Le triangle est un signe récurrent que l’on retrouve sous des formes différentes et selon des dessins géométriques variables dans les ornements figurant à l’intérieur des demeures mais aussi dans les recoins et la façade principale des bâtiments.

Tout ce qui a été conçu par les maçons et des artisans est en soi un acte symbolique renvoyant de façon ou d’autre à des significations abstraites transcendant parfois la réalité sensible qui en est le point de départ. Contrairement à ce que pourrait suggérer l’apparence ornementale des signes et symboles, l’homme s’y trouve toujours représenté avec force, à travers chaque détail. Les motifs ornementaux tournent en effet autour de l’homme tel qu’il est dans son environnement matériel et dans les conditions qui sont celles de sa vie réelle, sans oublier l’Histoire dont proviennent beaucoup de ces symboles. Ceux-ci s’inspirent également de leur environnement non sans quelque tendance à l’abstraction. Malgré cela ils visent à la représentation à l’instar de l’art primitif et des autres arts plastiques.

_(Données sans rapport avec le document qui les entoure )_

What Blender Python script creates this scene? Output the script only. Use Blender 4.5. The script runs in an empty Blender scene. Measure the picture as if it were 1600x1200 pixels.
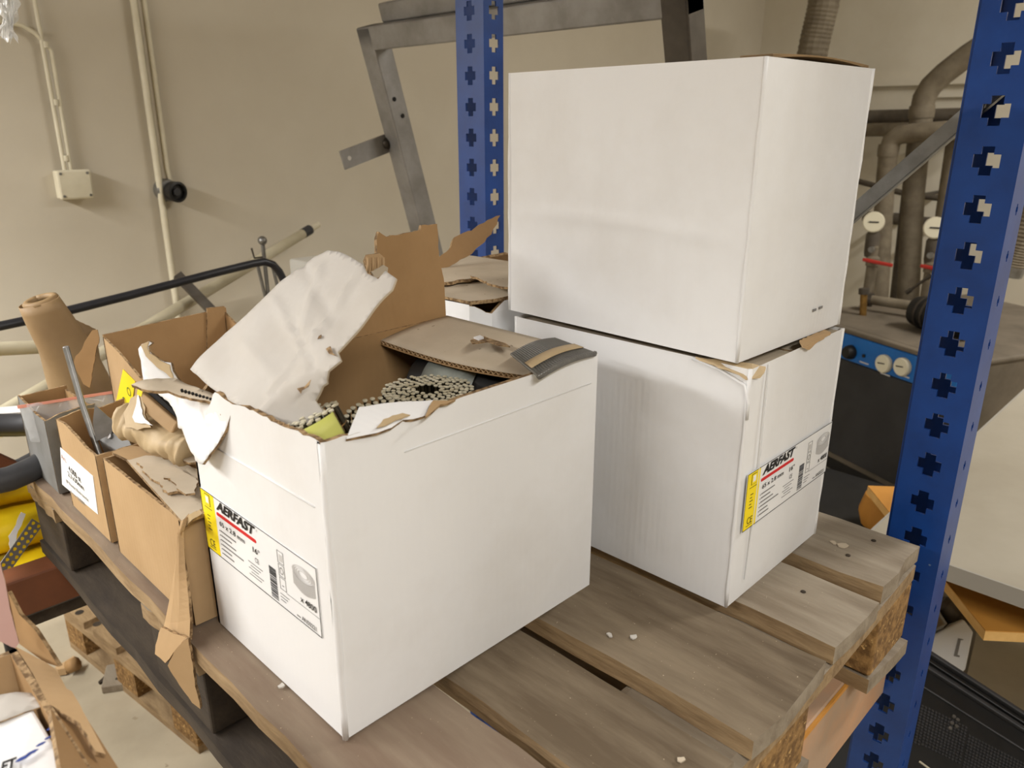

Tout homme aspire à se protéger contre les forces inconnues du mal ou à bénéficier des meilleures opportunités dans la vie. C’est ce qui a incité les humains à inventer certaines légendes pour attirer la chance et d’autres pour parer à la malchance. L’usage de la Khomsa est l’un des rites les plus répandus. Celui qui place sur la porte de sa maison cette figuration stylisée de la main – à laquelle on attribue une capacité magique à protéger les gens contre l’envie – vise en premier lieu à avertir la personne envieuse, avant même qu’elle ne franchisse le seuil de la maison, que ses sentiments n’auront aucun effet sur les habitants de cette maison.

Il est certain que c’est le rapport profond qu’entretiennent nos sociétés traditionnelles avec le symbole qui leur donne la capacité de durer en tant que telles. Les réajustements et les développements qu’on apporte aux symboles ne cessent de les revivifier, les sociétés étant de nature à produire une sorte de consensus et d’adhésion durable dans leur rapport à ces symboles. Ceux-ci sont en effet toujours une émanation des exigences organiques du psychisme humain à l’intérieur d’un environnement matériel et social, c’est ce phénomène que l’auteur a appelé le processus anthropologique. 

On trouve des sociétés où les gens suspendent à la vue de tous des symboles matériels tels que le fer à cheval à moins qu’ils n’achètent une chatte noire, toutes ces actions sont supposées amener la chance. Mais dans nos sociétés, nous avons plutôt recours à des symboles telle la corne de gazelle pour chasser la malchance et éloigner le mauvais œil qui représente une menace pour la santé de l’individu, pour ses biens ou ses enfants. 

Les formes et les symboles populaires naissent des idées qui ont cours au sein de la société ainsi que des circonstances qui peuvent survenir. Le comportement humain est symbolique dans son essence car l’homme est la seule créature qui soit capable d’inventer des symboles, la seule à adopter des comportements symboliques, la seule à être capable de créer des symboles. Toutes les formes de comportement humain sont faites de symboles unanimement reconnus.

Et c’est bien la société qui définit le sens du symbole, si bien que celui-ci perd toute signification et toute valeur dès lors qu’il sort de la sphère sociale ou de celle du groupe. Aucun symbole n’est en soi doté de spécificités déterminant telle ou telle signification et l’imposant à la société. Le symbole plastique populaire se caractérise par l’étendue de son expression et par son éloignement par rapport aux normes reconnues. Les croyances populaires qui ont cours en Tunisie regorgent de symboles qui prennent la forme de signes concrets, de dessins, de constructions formelles, de textes et d’écrits porteurs de valeurs esthétiques et linguistiques qui peuvent induire la conception d’œuvres plastiques modernes. L’héritage culturel est le lieu de rencontre entre l’ancien et le moderne, rencontre où le savoir en tant qu’il est hérité du passé et qu’il est conservation de l’identité s’unit aux diverses formes de la créativité populaire authentique.